We didn’t have any pets when I was growing up, though. I’m sure my siblings and I asked once or twice about it but my parents always just said no. Perhaps it’s not surprising then that all of us as adults eventually got pets at some point: my older sister got a couple birds, my younger sister and her partner got two cats, and my younger brother had a cat for a while but had to leave it with friends when he moved apartments and later figured out he was allergic to cats anyhow.

Once I moved to Seattle, I started thinking about getting a cat of my own, but I was reluctant to seek one out. I worried about being able to care for one, and I worried that getting a cat would just be a way for me to avoid seeking out human companionship. I also faced some strong enthusiasm from some friends, which I found a bit off-putting; I would get a cat when I was ready, and not because everyone else thought it was a great idea that I should do right away. So, a couple years went by, during which I considered getting a kitten from a family friend who was fostering some, but I never followed up on that.

And then in late 2004, I was feeling squeezed financially, and decided that I would not go back to my parents’ home for Christmas that year, my first (and so far only) time missing that gathering.

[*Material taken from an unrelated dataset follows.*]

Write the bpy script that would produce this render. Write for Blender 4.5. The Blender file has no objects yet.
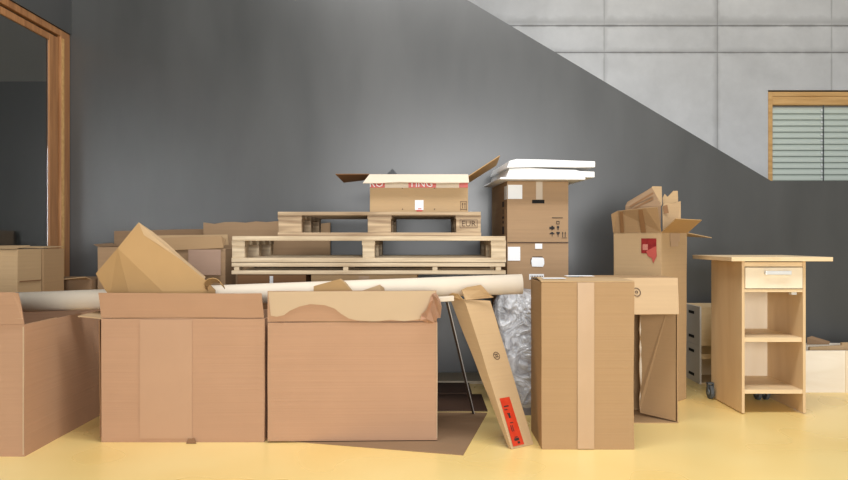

I was pretty sad about it, but it seemed like the right thing to do. As it happened, about a week before Christmas, neighbors of my friends Tony and Farida discovered a stray flame-tipped Siamese kitten. After spending several hours checking around the neighborhood, they’d been unable to find anyone claiming the cat, nor had any missing-cat signs been posted, so they determined the cat needed a home. Farida invited me over for dinner as a pretext to bring me to meet the cat, who was adorable and not too shy of me. The cat needed a home, I wanted a cat, so I agreed to come back in a few days, Christmas Eve, and take it home. Despite being anxious all that day, when I saw the cat again I felt very happy with my decision, and the cat also seemed quite content to join me, walking right into the carrier and calmly checking out my apartment when we got home.

When I brought the cat to the vet, I learned it was female, about 17 months old, not microchipped already and not in their notices of lost cats, and so it was safe to claim her as my own. What I didn’t learn until a couple weeks later was that she had not yet been neutered, which was demonstrated by her suddenly spending her nights running around the apartment caterwauling. So we had a bit of a rough period settling in, but once she was fixed we got along well. Being a geek, I decided to name her in Tolkien’s Elvish language, and came up with the name “Nimloriel”, meaning “golden-white maiden”, in reference to her color (white with orange highlights), but that felt a bit heavy and I shortened it to just “Nimiel” (“white maiden”).

My anxieties proved unfounded, of course. Cats are generally easy to care for, and though she can be a nuisance at times and seems easily bored by her toys, she’s still little trouble and lots of fun. And as happy as I am to have her companionship, I’m certainly still looking for female companionship of the human kind.